Collected data:
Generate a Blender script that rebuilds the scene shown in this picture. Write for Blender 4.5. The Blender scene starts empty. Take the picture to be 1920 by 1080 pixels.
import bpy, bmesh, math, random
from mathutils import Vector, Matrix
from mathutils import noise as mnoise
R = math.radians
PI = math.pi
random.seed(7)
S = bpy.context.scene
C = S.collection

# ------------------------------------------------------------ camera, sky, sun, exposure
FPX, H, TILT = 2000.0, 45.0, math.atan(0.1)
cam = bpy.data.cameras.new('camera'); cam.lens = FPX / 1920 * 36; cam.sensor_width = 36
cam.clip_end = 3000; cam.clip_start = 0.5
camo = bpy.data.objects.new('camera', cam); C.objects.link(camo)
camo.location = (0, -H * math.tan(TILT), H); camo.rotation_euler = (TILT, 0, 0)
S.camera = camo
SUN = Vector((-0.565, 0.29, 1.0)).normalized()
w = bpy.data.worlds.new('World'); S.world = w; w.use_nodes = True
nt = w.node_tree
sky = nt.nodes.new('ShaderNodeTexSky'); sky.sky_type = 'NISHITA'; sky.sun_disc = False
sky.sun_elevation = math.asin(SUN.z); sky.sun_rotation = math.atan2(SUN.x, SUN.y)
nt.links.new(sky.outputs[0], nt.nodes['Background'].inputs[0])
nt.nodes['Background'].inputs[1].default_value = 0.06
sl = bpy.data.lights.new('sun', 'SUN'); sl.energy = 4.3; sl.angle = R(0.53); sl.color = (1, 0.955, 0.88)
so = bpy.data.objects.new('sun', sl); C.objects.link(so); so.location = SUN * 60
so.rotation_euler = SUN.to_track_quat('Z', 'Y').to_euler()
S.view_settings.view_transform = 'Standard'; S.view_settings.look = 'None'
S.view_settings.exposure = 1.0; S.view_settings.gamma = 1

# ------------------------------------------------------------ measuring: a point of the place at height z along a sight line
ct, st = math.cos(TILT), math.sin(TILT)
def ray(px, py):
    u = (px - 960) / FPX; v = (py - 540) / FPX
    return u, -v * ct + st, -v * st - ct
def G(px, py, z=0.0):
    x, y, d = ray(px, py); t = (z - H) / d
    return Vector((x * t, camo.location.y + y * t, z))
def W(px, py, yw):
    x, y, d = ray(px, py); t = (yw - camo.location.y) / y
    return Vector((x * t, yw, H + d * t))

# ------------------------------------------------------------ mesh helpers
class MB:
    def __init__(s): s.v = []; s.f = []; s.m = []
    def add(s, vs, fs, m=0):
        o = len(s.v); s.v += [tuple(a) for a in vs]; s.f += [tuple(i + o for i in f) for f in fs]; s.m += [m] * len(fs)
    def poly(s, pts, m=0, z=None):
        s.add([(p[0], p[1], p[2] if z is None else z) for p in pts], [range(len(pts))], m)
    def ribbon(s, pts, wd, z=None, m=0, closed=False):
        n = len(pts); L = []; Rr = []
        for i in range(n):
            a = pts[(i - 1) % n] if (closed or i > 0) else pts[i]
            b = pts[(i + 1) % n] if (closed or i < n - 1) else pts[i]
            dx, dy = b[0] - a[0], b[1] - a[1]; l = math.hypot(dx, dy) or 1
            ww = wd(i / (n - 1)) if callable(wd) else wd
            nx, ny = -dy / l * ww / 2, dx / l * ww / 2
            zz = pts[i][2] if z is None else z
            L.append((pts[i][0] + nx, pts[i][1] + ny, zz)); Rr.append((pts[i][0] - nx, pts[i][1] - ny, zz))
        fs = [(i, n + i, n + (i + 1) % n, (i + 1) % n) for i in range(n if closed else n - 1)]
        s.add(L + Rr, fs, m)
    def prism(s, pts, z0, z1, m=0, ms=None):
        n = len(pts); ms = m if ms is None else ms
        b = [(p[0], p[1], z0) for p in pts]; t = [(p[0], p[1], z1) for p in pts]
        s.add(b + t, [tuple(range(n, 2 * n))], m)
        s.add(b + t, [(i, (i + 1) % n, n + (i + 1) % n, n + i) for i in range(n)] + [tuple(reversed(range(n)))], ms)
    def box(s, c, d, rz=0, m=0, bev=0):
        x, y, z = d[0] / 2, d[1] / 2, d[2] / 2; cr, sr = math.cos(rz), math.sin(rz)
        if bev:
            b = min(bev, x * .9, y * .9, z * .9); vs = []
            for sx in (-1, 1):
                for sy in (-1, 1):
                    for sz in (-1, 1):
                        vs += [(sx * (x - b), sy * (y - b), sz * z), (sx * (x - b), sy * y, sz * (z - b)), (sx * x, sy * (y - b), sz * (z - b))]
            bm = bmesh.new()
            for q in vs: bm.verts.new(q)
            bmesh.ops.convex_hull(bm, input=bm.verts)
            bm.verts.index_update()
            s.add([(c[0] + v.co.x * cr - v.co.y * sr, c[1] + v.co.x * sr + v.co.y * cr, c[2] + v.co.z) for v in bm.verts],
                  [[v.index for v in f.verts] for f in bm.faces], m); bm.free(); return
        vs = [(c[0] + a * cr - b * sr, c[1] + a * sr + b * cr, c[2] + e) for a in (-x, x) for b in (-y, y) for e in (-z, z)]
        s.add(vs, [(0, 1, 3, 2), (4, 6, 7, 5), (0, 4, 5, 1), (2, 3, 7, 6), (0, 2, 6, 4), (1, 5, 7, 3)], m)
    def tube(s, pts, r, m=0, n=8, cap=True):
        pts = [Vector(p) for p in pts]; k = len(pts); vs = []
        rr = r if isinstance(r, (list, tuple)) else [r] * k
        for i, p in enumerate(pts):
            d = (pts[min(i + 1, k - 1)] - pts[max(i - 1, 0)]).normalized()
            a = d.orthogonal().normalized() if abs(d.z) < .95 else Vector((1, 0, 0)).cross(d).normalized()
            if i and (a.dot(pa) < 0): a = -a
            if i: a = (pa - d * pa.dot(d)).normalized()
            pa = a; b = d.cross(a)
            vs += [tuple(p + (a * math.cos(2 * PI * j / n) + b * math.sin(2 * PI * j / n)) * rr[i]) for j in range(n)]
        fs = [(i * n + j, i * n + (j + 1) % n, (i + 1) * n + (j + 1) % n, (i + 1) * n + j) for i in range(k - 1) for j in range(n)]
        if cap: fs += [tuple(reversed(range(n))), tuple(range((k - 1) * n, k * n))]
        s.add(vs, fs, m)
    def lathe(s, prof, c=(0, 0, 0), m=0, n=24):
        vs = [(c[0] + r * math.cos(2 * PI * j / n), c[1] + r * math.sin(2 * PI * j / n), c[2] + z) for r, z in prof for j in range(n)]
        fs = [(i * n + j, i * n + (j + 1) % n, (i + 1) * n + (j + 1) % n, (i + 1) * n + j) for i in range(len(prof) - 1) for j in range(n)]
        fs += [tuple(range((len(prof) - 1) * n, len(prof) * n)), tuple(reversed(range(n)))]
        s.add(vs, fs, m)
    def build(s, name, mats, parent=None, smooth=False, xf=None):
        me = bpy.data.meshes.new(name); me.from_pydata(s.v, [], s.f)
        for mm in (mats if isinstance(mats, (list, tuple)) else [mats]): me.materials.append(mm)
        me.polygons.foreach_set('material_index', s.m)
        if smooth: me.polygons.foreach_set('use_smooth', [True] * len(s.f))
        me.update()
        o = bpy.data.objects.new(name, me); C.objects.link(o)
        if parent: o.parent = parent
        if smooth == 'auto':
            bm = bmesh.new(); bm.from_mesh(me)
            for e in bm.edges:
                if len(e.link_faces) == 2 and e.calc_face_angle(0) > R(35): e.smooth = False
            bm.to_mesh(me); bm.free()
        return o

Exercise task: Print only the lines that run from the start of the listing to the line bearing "return Vector((x * t, yw, H + d * t))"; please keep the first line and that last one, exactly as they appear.

Solution below:
Generate a Blender script that rebuilds the scene shown in this picture. Write for Blender 4.5. The Blender scene starts empty. Take the picture to be 1920 by 1080 pixels.
import bpy, bmesh, math, random
from mathutils import Vector, Matrix
from mathutils import noise as mnoise
R = math.radians
PI = math.pi
random.seed(7)
S = bpy.context.scene
C = S.collection

# ------------------------------------------------------------ camera, sky, sun, exposure
FPX, H, TILT = 2000.0, 45.0, math.atan(0.1)
cam = bpy.data.cameras.new('camera'); cam.lens = FPX / 1920 * 36; cam.sensor_width = 36
cam.clip_end = 3000; cam.clip_start = 0.5
camo = bpy.data.objects.new('camera', cam); C.objects.link(camo)
camo.location = (0, -H * math.tan(TILT), H); camo.rotation_euler = (TILT, 0, 0)
S.camera = camo
SUN = Vector((-0.565, 0.29, 1.0)).normalized()
w = bpy.data.worlds.new('World'); S.world = w; w.use_nodes = True
nt = w.node_tree
sky = nt.nodes.new('ShaderNodeTexSky'); sky.sky_type = 'NISHITA'; sky.sun_disc = False
sky.sun_elevation = math.asin(SUN.z); sky.sun_rotation = math.atan2(SUN.x, SUN.y)
nt.links.new(sky.outputs[0], nt.nodes['Background'].inputs[0])
nt.nodes['Background'].inputs[1].default_value = 0.06
sl = bpy.data.lights.new('sun', 'SUN'); sl.energy = 4.3; sl.angle = R(0.53); sl.color = (1, 0.955, 0.88)
so = bpy.data.objects.new('sun', sl); C.objects.link(so); so.location = SUN * 60
so.rotation_euler = SUN.to_track_quat('Z', 'Y').to_euler()
S.view_settings.view_transform = 'Standard'; S.view_settings.look = 'None'
S.view_settings.exposure = 1.0; S.view_settings.gamma = 1

# ------------------------------------------------------------ measuring: a point of the place at height z along a sight line
ct, st = math.cos(TILT), math.sin(TILT)
def ray(px, py):
    u = (px - 960) / FPX; v = (py - 540) / FPX
    return u, -v * ct + st, -v * st - ct
def G(px, py, z=0.0):
    x, y, d = ray(px, py); t = (z - H) / d
    return Vector((x * t, camo.location.y + y * t, z))
def W(px, py, yw):
    x, y, d = ray(px, py); t = (yw - camo.location.y) / y
    return Vector((x * t, yw, H + d * t))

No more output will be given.